##### EXERCISE INPUT #####
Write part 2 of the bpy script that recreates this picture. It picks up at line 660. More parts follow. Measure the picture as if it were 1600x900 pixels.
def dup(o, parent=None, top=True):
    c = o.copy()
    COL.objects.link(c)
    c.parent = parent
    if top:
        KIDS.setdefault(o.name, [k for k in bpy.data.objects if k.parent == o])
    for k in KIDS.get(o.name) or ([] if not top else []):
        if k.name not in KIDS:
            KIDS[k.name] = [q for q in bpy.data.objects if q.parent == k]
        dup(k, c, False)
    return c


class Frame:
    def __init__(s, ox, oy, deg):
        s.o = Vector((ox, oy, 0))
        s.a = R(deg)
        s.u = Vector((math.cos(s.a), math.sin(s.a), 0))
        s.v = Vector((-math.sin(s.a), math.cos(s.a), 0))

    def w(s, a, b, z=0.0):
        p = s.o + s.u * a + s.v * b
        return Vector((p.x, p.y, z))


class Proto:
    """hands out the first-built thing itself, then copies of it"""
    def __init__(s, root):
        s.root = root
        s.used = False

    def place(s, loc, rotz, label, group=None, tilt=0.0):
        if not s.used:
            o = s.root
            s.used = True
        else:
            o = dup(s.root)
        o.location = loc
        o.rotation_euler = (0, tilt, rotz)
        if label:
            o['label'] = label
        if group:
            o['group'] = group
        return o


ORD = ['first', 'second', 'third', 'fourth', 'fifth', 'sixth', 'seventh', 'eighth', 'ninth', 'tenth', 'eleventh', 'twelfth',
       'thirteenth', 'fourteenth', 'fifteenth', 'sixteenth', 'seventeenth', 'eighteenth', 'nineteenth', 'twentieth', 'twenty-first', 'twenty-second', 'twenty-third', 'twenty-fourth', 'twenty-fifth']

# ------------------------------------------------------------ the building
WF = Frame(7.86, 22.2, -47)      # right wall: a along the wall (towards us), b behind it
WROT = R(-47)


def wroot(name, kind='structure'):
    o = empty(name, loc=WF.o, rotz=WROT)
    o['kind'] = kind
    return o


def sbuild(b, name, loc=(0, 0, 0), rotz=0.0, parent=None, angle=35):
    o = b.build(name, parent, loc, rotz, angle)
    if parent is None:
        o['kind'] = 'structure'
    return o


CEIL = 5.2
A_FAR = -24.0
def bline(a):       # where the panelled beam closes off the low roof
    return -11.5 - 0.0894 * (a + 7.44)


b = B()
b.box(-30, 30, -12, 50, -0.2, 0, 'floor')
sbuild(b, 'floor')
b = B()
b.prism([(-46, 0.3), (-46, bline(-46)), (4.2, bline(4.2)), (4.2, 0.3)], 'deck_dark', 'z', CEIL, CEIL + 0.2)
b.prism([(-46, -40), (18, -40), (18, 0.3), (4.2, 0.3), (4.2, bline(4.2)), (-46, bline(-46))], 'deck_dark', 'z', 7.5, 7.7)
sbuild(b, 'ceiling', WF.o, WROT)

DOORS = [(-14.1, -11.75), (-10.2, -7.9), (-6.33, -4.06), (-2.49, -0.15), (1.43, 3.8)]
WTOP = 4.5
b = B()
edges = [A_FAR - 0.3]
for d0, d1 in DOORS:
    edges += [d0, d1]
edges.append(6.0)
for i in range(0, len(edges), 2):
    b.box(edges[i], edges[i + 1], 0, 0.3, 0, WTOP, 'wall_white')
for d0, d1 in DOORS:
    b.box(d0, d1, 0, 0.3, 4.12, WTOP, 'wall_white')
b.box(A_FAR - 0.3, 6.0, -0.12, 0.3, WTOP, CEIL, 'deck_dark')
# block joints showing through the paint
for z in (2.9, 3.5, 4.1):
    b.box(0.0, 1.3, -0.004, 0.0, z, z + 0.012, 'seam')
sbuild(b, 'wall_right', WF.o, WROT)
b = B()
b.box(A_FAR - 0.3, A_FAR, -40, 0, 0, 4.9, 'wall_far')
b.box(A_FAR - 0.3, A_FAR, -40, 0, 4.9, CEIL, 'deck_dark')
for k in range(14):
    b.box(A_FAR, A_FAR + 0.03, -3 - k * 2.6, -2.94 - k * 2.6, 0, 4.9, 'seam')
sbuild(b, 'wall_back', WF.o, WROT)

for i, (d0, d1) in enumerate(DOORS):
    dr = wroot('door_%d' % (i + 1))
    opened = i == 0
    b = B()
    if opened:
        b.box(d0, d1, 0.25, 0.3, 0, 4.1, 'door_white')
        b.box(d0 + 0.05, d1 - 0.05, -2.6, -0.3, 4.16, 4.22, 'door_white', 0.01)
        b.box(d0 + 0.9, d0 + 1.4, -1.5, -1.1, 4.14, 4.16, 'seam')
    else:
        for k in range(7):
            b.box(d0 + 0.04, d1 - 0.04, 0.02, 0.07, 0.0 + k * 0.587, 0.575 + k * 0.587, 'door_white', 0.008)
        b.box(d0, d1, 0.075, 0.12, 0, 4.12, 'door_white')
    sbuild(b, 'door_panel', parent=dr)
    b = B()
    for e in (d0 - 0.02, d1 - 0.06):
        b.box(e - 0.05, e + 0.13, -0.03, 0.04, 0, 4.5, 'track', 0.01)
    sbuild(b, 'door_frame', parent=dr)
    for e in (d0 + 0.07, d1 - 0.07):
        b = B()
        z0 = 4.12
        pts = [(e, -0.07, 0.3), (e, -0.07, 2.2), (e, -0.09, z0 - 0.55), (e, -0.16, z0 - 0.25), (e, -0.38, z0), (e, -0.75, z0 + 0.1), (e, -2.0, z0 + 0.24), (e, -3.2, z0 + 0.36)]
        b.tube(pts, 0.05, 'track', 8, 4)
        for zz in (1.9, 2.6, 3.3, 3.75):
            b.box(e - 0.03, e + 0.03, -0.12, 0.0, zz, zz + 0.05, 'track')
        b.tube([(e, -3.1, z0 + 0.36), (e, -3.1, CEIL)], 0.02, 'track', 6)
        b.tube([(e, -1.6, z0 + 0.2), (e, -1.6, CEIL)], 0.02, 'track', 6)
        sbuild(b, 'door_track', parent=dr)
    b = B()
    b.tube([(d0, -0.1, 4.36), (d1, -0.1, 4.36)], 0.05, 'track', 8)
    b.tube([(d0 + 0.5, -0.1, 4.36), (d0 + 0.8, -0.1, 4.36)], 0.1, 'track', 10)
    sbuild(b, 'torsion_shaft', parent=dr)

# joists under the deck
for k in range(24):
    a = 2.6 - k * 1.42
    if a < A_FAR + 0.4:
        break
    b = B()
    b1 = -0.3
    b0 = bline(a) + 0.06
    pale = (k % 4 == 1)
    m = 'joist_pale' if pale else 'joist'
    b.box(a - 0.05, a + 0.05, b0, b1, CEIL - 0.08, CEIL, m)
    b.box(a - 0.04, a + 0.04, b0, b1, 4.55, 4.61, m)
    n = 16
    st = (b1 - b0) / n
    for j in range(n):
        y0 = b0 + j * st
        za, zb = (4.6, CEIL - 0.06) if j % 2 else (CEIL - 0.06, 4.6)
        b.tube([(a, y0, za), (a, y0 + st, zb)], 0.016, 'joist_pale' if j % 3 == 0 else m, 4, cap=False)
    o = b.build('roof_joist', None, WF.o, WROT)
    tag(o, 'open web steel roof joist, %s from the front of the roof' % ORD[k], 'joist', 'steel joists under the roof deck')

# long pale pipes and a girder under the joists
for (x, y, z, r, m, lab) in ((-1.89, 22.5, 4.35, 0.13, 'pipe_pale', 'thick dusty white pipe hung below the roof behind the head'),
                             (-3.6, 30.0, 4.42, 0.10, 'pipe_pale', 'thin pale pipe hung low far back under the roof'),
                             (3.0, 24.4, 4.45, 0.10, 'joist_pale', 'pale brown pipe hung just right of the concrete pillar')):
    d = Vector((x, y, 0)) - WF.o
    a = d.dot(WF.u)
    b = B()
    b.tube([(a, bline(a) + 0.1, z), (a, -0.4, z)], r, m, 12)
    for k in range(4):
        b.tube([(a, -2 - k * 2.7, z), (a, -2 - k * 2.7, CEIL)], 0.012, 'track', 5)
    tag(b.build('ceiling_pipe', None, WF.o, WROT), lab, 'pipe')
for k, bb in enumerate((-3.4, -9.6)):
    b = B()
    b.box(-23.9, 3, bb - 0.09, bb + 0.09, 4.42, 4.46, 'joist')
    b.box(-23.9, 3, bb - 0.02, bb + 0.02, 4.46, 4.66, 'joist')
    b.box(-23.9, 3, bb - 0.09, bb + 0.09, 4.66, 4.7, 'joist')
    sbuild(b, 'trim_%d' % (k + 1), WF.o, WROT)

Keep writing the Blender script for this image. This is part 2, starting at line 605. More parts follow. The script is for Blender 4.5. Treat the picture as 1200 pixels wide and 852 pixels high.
#####
WHAT IS NEEDED >> Starting at the first line of the records, print each line exactly, stopping after the line that contains "return -11.5 - 0.0894 * (a + 7.44)".

EXERCISE SOLUTION >>
Write part 2 of the bpy script that recreates this picture. It picks up at line 660. More parts follow. Measure the picture as if it were 1600x900 pixels.
def dup(o, parent=None, top=True):
    c = o.copy()
    COL.objects.link(c)
    c.parent = parent
    if top:
        KIDS.setdefault(o.name, [k for k in bpy.data.objects if k.parent == o])
    for k in KIDS.get(o.name) or ([] if not top else []):
        if k.name not in KIDS:
            KIDS[k.name] = [q for q in bpy.data.objects if q.parent == k]
        dup(k, c, False)
    return c


class Frame:
    def __init__(s, ox, oy, deg):
        s.o = Vector((ox, oy, 0))
        s.a = R(deg)
        s.u = Vector((math.cos(s.a), math.sin(s.a), 0))
        s.v = Vector((-math.sin(s.a), math.cos(s.a), 0))

    def w(s, a, b, z=0.0):
        p = s.o + s.u * a + s.v * b
        return Vector((p.x, p.y, z))


class Proto:
    """hands out the first-built thing itself, then copies of it"""
    def __init__(s, root):
        s.root = root
        s.used = False

    def place(s, loc, rotz, label, group=None, tilt=0.0):
        if not s.used:
            o = s.root
            s.used = True
        else:
            o = dup(s.root)
        o.location = loc
        o.rotation_euler = (0, tilt, rotz)
        if label:
            o['label'] = label
        if group:
            o['group'] = group
        return o


ORD = ['first', 'second', 'third', 'fourth', 'fifth', 'sixth', 'seventh', 'eighth', 'ninth', 'tenth', 'eleventh', 'twelfth',
       'thirteenth', 'fourteenth', 'fifteenth', 'sixteenth', 'seventeenth', 'eighteenth', 'nineteenth', 'twentieth', 'twenty-first', 'twenty-second', 'twenty-third', 'twenty-fourth', 'twenty-fifth']

# ------------------------------------------------------------ the building
WF = Frame(7.86, 22.2, -47)      # right wall: a along the wall (towards us), b behind it
WROT = R(-47)


def wroot(name, kind='structure'):
    o = empty(name, loc=WF.o, rotz=WROT)
    o['kind'] = kind
    return o


def sbuild(b, name, loc=(0, 0, 0), rotz=0.0, parent=None, angle=35):
    o = b.build(name, parent, loc, rotz, angle)
    if parent is None:
        o['kind'] = 'structure'
    return o


CEIL = 5.2
A_FAR = -24.0
def bline(a):       # where the panelled beam closes off the low roof
    return -11.5 - 0.0894 * (a + 7.44)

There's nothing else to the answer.